### Written problem
Set down exactly the lines of the listing below, please, beginning with the first and ending with the line that holds "tp = thing('ceiling_boom', 'thick".

### Source excerpt

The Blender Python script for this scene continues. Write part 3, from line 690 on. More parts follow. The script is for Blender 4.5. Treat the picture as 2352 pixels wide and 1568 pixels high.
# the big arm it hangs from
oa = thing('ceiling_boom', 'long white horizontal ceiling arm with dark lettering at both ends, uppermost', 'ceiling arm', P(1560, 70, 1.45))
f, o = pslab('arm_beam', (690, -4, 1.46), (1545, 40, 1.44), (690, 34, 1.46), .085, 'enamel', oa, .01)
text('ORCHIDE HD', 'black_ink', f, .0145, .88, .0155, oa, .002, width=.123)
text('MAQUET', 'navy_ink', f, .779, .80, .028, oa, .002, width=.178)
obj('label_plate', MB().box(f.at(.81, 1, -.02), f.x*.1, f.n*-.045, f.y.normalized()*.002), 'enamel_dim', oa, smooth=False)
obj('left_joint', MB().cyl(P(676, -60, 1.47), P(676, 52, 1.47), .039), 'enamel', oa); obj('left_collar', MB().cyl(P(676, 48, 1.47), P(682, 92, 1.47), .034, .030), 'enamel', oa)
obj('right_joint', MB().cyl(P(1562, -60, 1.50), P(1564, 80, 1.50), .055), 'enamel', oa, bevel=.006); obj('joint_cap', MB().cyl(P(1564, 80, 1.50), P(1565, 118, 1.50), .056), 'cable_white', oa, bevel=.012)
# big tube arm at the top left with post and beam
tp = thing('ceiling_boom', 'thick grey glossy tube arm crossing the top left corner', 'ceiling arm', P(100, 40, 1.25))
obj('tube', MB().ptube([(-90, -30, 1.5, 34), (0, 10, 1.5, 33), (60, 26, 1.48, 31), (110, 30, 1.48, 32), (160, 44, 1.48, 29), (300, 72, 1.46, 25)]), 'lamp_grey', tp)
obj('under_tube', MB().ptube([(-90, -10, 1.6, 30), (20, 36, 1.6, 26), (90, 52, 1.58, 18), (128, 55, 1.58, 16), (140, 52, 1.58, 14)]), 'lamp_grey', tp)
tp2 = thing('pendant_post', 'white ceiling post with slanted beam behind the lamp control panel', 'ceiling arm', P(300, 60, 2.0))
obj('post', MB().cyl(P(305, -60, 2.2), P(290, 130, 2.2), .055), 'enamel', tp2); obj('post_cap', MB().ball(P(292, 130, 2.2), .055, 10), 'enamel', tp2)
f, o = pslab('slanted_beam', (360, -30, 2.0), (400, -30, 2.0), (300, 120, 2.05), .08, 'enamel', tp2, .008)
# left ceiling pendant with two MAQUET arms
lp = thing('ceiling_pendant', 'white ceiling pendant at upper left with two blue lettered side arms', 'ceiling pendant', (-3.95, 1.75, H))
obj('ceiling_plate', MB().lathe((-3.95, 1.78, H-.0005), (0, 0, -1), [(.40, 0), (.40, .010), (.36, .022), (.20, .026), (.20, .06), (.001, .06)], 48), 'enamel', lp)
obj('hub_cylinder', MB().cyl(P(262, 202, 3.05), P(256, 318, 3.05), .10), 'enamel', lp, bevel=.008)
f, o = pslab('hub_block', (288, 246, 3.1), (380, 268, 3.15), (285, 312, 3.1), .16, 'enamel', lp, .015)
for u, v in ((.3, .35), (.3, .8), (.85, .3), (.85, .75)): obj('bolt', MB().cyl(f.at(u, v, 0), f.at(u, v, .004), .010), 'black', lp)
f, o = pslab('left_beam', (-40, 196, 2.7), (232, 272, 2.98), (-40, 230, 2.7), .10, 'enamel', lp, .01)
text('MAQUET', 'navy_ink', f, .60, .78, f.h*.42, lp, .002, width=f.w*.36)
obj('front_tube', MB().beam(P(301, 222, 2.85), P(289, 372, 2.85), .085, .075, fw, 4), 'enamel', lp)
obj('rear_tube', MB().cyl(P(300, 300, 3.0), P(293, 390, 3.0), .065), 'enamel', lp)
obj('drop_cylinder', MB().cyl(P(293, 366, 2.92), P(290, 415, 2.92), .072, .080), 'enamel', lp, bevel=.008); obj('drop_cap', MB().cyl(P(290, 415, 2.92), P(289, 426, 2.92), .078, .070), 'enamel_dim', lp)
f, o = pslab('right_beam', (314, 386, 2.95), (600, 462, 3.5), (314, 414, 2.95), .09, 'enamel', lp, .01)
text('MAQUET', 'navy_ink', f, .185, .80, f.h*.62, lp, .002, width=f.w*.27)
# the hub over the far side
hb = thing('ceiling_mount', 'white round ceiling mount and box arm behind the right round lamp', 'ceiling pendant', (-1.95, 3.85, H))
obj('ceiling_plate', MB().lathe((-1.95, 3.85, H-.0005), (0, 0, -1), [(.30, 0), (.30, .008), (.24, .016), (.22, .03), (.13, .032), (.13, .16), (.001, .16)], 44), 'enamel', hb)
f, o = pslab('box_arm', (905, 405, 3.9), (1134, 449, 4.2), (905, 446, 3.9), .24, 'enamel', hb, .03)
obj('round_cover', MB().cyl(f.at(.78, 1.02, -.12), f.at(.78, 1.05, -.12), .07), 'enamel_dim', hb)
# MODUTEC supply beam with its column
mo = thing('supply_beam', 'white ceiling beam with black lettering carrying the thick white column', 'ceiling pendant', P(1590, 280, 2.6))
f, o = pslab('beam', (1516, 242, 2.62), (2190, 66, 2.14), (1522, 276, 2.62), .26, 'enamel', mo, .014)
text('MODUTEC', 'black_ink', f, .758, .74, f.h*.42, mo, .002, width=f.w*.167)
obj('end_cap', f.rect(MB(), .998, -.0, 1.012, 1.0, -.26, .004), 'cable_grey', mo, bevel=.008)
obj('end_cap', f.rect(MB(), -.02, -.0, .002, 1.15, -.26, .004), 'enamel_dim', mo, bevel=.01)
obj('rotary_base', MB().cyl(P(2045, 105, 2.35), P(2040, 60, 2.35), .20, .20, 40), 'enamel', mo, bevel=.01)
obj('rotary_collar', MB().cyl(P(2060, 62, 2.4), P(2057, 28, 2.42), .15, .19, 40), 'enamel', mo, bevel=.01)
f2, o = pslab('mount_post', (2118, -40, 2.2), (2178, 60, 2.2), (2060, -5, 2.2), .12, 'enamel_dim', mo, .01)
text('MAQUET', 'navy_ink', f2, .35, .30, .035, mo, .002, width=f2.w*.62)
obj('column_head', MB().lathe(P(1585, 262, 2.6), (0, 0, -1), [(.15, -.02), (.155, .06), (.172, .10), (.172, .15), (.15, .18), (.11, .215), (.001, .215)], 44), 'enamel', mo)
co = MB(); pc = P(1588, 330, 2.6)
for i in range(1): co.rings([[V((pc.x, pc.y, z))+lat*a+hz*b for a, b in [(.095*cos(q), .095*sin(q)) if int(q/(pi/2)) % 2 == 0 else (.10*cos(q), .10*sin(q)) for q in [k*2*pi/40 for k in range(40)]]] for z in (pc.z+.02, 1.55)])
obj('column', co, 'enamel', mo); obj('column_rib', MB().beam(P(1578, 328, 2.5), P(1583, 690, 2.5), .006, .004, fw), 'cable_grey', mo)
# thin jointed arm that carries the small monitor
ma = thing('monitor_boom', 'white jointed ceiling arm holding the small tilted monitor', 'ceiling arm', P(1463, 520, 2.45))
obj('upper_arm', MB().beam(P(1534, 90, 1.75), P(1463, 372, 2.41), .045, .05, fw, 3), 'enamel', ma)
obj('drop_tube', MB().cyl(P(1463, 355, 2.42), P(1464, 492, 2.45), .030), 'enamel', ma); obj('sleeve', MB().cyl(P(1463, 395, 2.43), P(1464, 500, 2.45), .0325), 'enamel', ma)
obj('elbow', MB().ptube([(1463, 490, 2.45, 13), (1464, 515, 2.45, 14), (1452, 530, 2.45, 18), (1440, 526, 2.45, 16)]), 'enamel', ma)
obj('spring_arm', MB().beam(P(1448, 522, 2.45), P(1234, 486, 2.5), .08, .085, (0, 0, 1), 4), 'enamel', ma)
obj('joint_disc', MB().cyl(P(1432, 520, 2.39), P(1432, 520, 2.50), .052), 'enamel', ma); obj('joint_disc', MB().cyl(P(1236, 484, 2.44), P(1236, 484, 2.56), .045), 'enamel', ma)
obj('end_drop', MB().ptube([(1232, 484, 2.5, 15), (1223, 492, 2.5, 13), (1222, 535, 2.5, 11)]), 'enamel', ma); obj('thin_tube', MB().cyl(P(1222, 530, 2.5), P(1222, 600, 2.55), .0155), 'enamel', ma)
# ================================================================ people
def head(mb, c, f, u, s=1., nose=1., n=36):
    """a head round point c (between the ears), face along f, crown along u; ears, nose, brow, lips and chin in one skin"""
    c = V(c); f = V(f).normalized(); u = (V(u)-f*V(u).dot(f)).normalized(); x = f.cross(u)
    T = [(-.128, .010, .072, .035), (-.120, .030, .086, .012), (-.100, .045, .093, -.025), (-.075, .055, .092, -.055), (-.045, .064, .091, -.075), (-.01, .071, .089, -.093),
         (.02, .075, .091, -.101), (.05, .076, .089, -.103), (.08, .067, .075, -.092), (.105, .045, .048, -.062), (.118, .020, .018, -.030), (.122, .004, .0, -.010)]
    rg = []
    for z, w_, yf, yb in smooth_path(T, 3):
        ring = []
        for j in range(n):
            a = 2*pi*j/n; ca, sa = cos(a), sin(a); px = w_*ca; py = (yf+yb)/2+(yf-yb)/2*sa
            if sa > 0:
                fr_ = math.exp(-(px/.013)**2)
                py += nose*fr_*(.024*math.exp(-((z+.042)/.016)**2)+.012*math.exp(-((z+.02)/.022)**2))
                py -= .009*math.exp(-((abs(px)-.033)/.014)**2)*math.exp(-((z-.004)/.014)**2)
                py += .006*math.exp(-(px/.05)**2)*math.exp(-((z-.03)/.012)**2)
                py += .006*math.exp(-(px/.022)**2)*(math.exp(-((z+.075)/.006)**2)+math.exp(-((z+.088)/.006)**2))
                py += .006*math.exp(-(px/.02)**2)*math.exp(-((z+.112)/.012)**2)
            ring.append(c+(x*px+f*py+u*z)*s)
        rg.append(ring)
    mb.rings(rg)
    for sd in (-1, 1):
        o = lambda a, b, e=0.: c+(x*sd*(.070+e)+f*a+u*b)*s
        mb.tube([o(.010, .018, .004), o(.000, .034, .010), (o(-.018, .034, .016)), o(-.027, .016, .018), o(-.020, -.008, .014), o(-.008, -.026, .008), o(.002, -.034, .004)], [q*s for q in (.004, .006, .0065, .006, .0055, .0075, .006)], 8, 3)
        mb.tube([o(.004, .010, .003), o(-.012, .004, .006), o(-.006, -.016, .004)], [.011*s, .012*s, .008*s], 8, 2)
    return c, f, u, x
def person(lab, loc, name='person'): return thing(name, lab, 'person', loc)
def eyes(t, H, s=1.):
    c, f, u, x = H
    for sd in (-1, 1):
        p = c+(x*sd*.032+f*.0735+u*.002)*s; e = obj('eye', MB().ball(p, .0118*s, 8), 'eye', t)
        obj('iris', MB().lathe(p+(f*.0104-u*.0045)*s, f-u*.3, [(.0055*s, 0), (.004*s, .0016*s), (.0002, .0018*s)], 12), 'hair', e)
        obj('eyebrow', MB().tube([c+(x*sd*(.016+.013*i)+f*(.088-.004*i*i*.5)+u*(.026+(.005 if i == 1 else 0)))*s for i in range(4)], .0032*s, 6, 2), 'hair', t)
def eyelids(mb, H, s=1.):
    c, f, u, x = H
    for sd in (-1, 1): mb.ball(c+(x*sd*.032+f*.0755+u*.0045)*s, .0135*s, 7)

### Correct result
The Blender Python script for this scene continues. Write part 3, from line 690 on. More parts follow. The script is for Blender 4.5. Treat the picture as 2352 pixels wide and 1568 pixels high.
# the big arm it hangs from
oa = thing('ceiling_boom', 'long white horizontal ceiling arm with dark lettering at both ends, uppermost', 'ceiling arm', P(1560, 70, 1.45))
f, o = pslab('arm_beam', (690, -4, 1.46), (1545, 40, 1.44), (690, 34, 1.46), .085, 'enamel', oa, .01)
text('ORCHIDE HD', 'black_ink', f, .0145, .88, .0155, oa, .002, width=.123)
text('MAQUET', 'navy_ink', f, .779, .80, .028, oa, .002, width=.178)
obj('label_plate', MB().box(f.at(.81, 1, -.02), f.x*.1, f.n*-.045, f.y.normalized()*.002), 'enamel_dim', oa, smooth=False)
obj('left_joint', MB().cyl(P(676, -60, 1.47), P(676, 52, 1.47), .039), 'enamel', oa); obj('left_collar', MB().cyl(P(676, 48, 1.47), P(682, 92, 1.47), .034, .030), 'enamel', oa)
obj('right_joint', MB().cyl(P(1562, -60, 1.50), P(1564, 80, 1.50), .055), 'enamel', oa, bevel=.006); obj('joint_cap', MB().cyl(P(1564, 80, 1.50), P(1565, 118, 1.50), .056), 'cable_white', oa, bevel=.012)
# big tube arm at the top left with post and beam
tp = thing('ceiling_boom', 'thick grey glossy tube arm crossing the top left corner', 'ceiling arm', P(100, 40, 1.25))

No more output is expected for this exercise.